Later we saw an elephant in one of
the lakes. And then another walking out of the trees, making a total of five
elephants on the two safaris. My driver was pretty excited about my good luck
seeing elephants.
We went
to the seaside where the tsunami hit. There’s a tsunami memorial there.
When we
drove out, there were a lot of jeeps on the road. Later when I commented about
all the jeeps, the driver explained that that area is near the main entrance to
the park; so there are always a lot of jeeps—sometimes as many as 200. We
entered on the back side which is less crowded, which was nice. I was glad I’d
decided to do take a safari that started at the back side.
Other
than the elephants, we saw monkeys,
a big reptile,
and more birds and
crocodiles.
A special moment was watching deer drink water in a pool on the road.
The driver turned off the engine and we watched them hesitatingly approach,
with one keeping an eye on us, and drink. The quiet of being the only jeep
there contributed to the specialness.
After
returning to the campsite, we had breakfast. I was disappointed to have the
typical Western breakfast—bread with jam and butter, fried eggs, and fruit.
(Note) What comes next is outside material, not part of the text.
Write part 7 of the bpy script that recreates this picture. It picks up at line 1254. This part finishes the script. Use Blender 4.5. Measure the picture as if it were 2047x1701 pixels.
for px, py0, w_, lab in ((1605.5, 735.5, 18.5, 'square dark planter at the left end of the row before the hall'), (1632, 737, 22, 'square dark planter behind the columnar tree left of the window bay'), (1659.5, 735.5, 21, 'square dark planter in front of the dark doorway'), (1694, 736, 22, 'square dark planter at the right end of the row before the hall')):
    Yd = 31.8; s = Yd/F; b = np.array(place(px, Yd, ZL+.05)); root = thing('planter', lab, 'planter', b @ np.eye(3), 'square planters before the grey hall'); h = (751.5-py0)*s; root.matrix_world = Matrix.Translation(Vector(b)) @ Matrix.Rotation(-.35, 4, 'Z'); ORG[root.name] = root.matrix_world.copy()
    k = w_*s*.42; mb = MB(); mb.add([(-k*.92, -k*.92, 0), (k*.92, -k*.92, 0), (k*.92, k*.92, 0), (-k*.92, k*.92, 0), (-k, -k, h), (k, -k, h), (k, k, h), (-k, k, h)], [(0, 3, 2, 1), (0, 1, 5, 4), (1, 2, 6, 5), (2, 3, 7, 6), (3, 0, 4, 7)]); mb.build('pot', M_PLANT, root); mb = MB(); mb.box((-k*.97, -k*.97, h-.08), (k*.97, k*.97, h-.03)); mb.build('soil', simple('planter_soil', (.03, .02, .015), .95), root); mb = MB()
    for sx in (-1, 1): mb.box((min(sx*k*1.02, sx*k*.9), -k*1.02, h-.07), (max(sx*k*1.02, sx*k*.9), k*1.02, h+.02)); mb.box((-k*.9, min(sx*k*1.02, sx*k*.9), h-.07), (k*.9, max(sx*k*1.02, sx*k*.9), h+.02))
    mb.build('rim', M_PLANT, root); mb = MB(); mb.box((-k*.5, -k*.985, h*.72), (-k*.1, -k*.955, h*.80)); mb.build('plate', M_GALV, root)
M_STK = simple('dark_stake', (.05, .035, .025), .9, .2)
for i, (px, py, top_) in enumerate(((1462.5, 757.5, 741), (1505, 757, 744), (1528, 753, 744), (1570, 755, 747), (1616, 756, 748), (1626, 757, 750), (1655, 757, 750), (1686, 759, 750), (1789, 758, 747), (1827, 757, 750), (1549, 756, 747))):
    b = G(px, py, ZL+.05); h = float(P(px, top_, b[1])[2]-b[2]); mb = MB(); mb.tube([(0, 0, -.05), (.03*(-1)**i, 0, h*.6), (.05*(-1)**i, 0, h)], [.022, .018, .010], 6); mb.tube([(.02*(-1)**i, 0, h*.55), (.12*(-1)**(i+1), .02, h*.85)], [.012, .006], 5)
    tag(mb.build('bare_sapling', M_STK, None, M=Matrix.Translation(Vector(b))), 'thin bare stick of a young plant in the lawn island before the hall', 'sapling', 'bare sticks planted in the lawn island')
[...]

They also served meat, which I hadn’t seen before. I was a little sorry to turn
down the eggs and meat, as the cook looked disappointed when I told him I
didn’t eat those, and he had been so pleasant with me.
Then it
was time to leave. I was really glad I’d decided to do the safari camping
package rather than just do a safari from a guesthouse. I enjoyed my time in
the jungle as well as both safaris and the delicious meals.